> MATERIAL PROVIDED
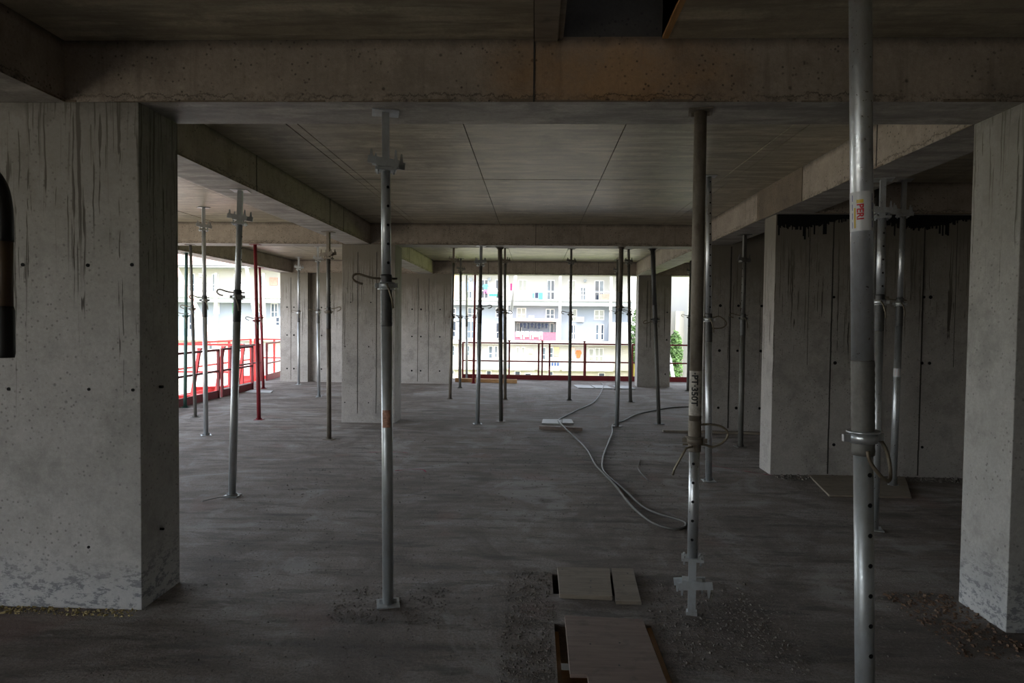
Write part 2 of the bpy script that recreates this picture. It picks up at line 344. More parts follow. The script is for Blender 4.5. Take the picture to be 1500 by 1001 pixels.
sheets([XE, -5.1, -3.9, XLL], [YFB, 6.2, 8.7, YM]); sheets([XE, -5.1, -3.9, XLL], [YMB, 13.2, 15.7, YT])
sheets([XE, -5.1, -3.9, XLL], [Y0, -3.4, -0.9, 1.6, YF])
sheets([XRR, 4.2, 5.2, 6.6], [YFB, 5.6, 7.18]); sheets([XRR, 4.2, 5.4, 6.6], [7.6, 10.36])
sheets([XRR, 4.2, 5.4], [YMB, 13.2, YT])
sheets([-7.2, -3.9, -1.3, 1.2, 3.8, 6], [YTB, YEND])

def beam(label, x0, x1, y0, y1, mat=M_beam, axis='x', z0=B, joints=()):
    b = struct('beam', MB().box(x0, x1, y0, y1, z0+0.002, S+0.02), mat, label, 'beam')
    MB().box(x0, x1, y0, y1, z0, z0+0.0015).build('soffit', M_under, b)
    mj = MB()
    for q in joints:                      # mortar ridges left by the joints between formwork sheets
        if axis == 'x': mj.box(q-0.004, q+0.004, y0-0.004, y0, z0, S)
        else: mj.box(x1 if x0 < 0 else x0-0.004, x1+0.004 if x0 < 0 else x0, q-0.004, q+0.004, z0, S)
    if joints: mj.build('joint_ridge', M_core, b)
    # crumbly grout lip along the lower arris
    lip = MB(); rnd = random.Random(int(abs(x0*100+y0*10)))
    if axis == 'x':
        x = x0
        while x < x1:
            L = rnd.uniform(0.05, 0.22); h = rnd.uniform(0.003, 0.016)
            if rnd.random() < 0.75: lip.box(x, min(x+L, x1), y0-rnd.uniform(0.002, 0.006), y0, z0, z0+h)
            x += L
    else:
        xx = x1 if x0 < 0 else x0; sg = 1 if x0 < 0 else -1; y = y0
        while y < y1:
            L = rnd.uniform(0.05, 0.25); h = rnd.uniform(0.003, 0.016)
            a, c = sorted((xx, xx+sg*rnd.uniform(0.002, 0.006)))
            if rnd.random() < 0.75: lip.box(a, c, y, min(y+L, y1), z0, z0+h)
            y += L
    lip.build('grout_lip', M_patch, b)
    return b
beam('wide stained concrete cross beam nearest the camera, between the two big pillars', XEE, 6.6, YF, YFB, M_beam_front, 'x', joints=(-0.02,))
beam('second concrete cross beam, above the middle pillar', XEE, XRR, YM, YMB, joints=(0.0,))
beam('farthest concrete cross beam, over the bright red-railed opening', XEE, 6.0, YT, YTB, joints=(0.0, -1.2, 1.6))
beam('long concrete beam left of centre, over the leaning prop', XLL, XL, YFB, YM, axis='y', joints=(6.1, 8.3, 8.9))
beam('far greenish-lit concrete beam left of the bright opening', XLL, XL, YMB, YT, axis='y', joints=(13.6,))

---

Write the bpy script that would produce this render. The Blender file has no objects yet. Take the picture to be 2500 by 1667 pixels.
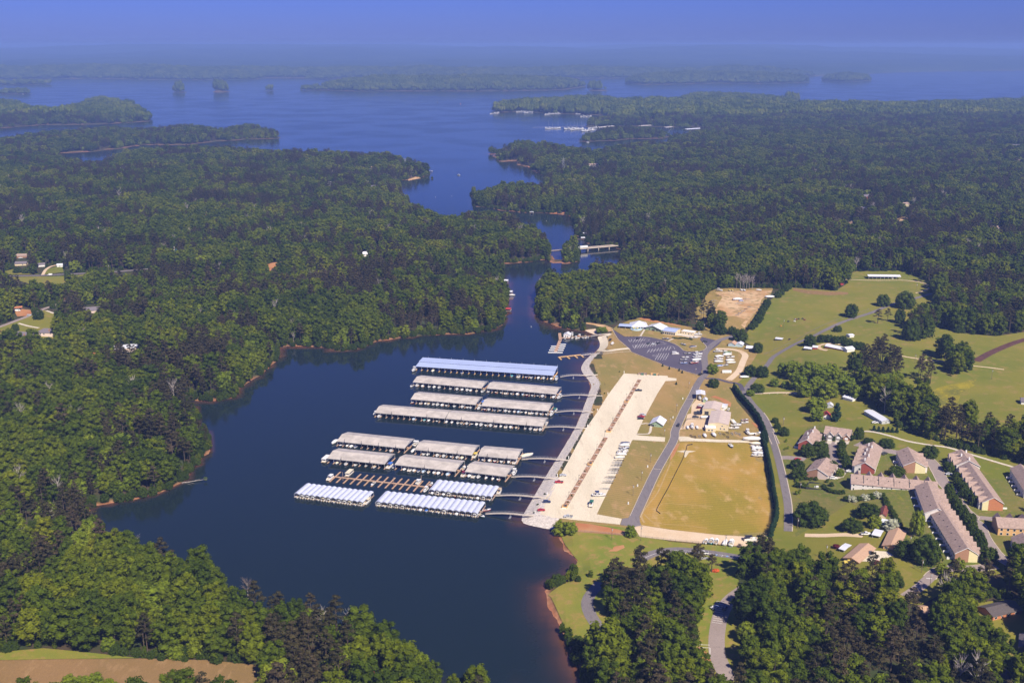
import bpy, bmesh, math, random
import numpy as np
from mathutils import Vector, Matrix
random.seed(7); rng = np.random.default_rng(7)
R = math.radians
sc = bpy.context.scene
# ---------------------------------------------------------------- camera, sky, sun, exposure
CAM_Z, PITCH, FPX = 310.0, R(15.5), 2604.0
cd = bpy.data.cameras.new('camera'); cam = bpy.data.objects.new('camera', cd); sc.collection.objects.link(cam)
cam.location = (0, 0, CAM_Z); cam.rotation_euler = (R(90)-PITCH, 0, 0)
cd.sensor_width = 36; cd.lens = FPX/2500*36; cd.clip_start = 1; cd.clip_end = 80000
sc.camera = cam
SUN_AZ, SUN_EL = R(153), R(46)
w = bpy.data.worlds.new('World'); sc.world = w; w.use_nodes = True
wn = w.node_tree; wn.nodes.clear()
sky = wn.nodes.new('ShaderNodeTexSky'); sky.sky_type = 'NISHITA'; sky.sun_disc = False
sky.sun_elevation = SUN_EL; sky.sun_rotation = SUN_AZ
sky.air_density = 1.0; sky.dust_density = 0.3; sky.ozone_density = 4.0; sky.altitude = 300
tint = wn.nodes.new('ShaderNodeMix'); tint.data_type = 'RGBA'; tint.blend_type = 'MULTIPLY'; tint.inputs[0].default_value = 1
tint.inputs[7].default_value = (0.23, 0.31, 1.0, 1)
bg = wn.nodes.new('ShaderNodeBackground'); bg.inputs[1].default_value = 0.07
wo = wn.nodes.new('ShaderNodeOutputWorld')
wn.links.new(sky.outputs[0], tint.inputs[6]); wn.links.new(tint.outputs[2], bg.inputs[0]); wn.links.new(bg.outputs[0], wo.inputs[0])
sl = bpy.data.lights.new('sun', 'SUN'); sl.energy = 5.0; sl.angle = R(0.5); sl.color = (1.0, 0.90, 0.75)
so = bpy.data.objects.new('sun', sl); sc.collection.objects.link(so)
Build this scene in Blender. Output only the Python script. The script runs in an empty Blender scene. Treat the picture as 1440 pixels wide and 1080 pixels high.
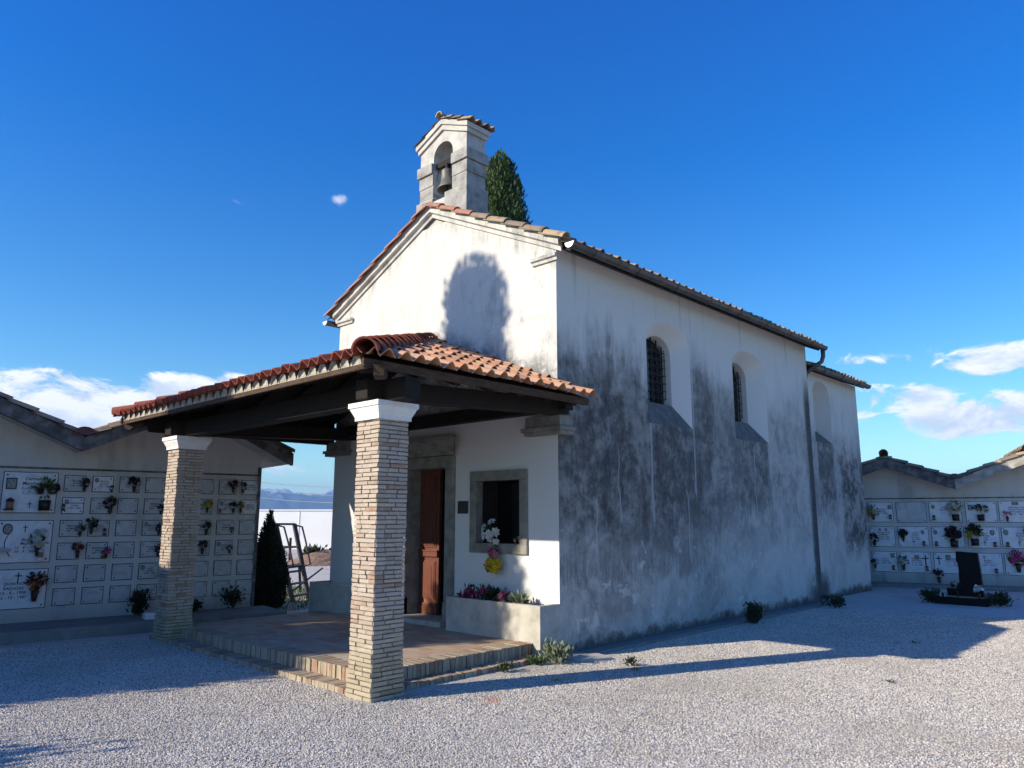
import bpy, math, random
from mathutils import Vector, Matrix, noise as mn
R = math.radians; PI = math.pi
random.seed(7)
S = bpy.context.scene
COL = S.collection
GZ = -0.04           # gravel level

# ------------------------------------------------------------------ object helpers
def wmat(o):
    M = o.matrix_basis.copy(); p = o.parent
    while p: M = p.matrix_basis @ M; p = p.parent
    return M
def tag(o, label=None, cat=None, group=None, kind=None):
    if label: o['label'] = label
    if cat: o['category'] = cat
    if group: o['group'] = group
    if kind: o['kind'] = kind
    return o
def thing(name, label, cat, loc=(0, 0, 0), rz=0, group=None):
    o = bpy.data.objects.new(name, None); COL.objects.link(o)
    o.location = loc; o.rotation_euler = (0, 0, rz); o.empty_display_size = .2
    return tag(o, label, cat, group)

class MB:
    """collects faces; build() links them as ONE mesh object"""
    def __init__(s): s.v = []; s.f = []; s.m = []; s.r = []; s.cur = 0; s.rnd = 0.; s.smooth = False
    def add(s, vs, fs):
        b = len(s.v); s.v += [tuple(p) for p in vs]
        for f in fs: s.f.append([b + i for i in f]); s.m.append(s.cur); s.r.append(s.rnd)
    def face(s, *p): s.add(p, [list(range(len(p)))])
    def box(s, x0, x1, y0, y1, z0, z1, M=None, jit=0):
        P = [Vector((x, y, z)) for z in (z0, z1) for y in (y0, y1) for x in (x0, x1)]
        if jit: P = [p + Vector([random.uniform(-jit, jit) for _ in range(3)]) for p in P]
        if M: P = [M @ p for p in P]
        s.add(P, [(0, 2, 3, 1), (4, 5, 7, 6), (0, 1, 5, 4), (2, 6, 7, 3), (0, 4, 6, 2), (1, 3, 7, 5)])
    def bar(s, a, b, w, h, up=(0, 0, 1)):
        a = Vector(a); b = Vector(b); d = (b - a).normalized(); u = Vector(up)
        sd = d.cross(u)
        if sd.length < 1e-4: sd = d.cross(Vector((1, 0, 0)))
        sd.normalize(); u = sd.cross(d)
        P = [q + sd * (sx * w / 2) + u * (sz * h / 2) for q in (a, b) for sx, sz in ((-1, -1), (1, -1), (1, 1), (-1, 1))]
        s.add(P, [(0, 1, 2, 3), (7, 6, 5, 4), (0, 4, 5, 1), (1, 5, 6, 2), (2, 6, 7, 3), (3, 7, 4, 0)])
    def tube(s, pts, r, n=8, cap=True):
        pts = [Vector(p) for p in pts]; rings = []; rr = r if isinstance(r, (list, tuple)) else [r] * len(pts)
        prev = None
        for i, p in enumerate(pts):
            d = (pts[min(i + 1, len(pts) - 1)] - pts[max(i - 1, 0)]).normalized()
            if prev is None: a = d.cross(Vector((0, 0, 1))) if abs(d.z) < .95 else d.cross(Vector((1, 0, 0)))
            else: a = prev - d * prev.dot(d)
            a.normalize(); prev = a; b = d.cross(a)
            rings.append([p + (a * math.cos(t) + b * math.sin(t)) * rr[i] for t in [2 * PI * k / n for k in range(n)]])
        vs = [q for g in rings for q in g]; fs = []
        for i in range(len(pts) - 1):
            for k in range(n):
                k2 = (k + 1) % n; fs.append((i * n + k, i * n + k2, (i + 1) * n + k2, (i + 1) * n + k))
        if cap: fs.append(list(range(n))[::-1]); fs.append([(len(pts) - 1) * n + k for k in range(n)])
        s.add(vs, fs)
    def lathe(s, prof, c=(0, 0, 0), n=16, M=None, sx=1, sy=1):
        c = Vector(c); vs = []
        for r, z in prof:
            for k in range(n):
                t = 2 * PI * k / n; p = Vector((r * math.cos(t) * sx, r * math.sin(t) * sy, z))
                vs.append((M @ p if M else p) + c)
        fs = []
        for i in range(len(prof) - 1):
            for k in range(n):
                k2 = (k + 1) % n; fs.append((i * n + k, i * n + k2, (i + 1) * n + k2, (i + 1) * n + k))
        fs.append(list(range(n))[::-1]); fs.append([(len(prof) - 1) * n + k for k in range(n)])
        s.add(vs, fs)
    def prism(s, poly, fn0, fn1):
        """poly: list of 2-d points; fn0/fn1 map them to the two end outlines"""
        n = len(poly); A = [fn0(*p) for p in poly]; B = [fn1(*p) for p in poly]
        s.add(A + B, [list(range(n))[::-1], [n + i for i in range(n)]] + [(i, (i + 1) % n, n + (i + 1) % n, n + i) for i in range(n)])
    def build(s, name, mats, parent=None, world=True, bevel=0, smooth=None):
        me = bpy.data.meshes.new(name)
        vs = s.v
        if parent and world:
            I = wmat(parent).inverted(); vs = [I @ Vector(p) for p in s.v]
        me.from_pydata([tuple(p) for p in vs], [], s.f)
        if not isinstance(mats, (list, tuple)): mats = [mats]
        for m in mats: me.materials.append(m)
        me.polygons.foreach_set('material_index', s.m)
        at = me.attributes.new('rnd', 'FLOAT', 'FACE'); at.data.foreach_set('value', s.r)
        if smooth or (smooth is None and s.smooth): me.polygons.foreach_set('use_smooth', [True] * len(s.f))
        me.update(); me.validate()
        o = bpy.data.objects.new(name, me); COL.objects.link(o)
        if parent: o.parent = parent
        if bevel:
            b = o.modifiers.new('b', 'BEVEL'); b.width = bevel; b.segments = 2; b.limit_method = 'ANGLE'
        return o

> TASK
Only the lines from the one containing "Write part 2" to the one containing "sheets([-7.2, -3.9, -1.3, 1.2, 3.8, 6], [YTB, YEND])" are to be printed, both ends included, exactly as written.

> TASK SOLUTION
Write part 2 of the bpy script that recreates this picture. It picks up at line 344. More parts follow. The script is for Blender 4.5. Take the picture to be 1500 by 1001 pixels.
sheets([XE, -5.1, -3.9, XLL], [YFB, 6.2, 8.7, YM]); sheets([XE, -5.1, -3.9, XLL], [YMB, 13.2, 15.7, YT])
sheets([XE, -5.1, -3.9, XLL], [Y0, -3.4, -0.9, 1.6, YF])
sheets([XRR, 4.2, 5.2, 6.6], [YFB, 5.6, 7.18]); sheets([XRR, 4.2, 5.4, 6.6], [7.6, 10.36])
sheets([XRR, 4.2, 5.4], [YMB, 13.2, YT])
sheets([-7.2, -3.9, -1.3, 1.2, 3.8, 6], [YTB, YEND])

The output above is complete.